Reading fluency and college readiness

Rasinski, T.V., Chang, S., Edmondson, E., Nageldinger, J., Nigh, J., Remark, L., Kenney, K.S., Walsh-Moorman, E., Yildirim, K., Nichols, W.D., Paige, D.D., & Rupley, W.H. (2017). Reading fluency and college readiness. Journal of Adolescent and Adult Literacy, 60(4), 453-460.


Fluency in reading is not usually something that secondary school and college teachers think they need to be concerned about. It is assumed that reading fluency has already been “mastered” in the elementary grades. Rasinski et al here present research that challenges those assumptions. They present evidence from a study of 81 college freshmen that suggests that reading fluency continues to be a “critical literacy component” (p. 453) well past grade 8, and that fluency is linked to predictors of college readiness such as ACT scores.

We need to look at reading fluency as a complex and multifaceted set of skills, going beyond just its quantifiable aspects (percentages of words read accurately and words correctly read per minute). Fluent reading is not just fast and accurate reading; it also is reading with flow and expression, and of course, reading with comprehension. All of these components make up fluent reading. If we view fluency as all these things, a case might be made that fluent reading is what defines good reading. All aspects of fluency interact with each other in fascinating ways.

Rasinski and his colleagues had college freshmen read a passage and gathered data on their word recognition accuracy and their reading rate. These data were linked to percentiles and correlated with ACT scores (both on the reading subtest and the overall scores). The goal was to come up with numbers that could serve as “indicators” that could be used to monitor college reading readiness, so that interventions might be provided. Scores on accuracy and automaticity were reported to “correlate significantly and positively with both the ACT reading subtest and composite scores” (p. 457). The researchers concluded that “both word recognition accuracy and automaticity continue to be important factors for reading and academic success into the middle, secondary, and postsecondary grades” and recommended that secondary teachers should “monitor students’ progress in these competencies” (p. 458).

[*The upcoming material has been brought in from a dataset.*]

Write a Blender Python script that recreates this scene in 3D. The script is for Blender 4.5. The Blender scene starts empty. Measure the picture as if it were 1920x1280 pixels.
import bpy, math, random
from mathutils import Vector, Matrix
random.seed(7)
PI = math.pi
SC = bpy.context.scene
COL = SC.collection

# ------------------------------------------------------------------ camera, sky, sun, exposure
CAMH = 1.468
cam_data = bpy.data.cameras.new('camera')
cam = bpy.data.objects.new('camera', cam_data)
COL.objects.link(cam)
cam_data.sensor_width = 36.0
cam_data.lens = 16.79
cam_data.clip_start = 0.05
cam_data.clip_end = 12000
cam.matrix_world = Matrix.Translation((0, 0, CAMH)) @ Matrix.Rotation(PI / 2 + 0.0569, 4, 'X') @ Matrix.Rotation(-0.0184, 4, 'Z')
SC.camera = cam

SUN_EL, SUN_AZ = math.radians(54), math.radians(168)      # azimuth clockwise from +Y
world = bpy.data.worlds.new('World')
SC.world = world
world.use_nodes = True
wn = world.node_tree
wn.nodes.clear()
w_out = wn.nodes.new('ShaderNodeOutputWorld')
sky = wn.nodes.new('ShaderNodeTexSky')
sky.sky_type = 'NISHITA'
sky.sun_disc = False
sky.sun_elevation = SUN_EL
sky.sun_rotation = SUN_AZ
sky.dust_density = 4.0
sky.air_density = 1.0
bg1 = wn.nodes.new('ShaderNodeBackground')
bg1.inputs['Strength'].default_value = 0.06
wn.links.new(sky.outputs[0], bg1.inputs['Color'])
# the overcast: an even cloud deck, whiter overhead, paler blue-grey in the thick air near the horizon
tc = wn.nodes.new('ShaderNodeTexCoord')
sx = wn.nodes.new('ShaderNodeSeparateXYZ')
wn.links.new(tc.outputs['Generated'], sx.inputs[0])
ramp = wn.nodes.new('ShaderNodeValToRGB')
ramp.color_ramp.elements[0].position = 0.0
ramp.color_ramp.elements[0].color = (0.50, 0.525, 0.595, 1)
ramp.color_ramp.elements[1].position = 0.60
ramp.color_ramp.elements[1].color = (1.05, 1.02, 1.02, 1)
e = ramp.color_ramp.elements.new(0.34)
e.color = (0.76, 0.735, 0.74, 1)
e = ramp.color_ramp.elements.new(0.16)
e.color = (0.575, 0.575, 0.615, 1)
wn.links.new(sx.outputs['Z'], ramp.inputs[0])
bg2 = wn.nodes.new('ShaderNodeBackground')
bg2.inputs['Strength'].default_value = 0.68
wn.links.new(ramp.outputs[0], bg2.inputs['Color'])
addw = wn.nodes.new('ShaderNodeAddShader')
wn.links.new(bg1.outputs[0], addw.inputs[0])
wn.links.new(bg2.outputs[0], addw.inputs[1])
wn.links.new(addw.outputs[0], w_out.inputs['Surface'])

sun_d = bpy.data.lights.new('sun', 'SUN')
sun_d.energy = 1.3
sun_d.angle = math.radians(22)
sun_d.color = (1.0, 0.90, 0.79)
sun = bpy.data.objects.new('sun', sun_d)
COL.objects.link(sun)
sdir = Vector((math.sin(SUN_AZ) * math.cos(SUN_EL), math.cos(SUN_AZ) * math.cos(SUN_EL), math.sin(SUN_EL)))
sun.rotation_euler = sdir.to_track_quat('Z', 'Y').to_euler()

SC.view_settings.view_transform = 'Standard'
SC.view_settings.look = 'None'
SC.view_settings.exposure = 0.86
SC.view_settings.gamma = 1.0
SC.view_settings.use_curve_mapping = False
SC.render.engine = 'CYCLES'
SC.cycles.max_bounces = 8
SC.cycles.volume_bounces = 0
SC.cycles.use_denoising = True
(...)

In a helpful sidebar (the “Take Action!” feature on page 459), five suggestions for how to do that are provided. These suggestions are basically the “quick and dirty” data-gathering methods that most elementary teachers and special reading teachers have been using for a long time. These methods don’t tell us everything we need to know about readers; they are quick, quantitative, and only look at limited aspects of reading. These kinds of measures shouldn’t be the only data we use to inform decisions on who gets interventions and what those interventions will be. However, they do provide some practical ways to monitor students’ reading so that students who may be struggling can be initially identified and effective assessment and intervention can be sought. That kind of monitoring is needed at all levels of schooling and is every teacher’s responsibility.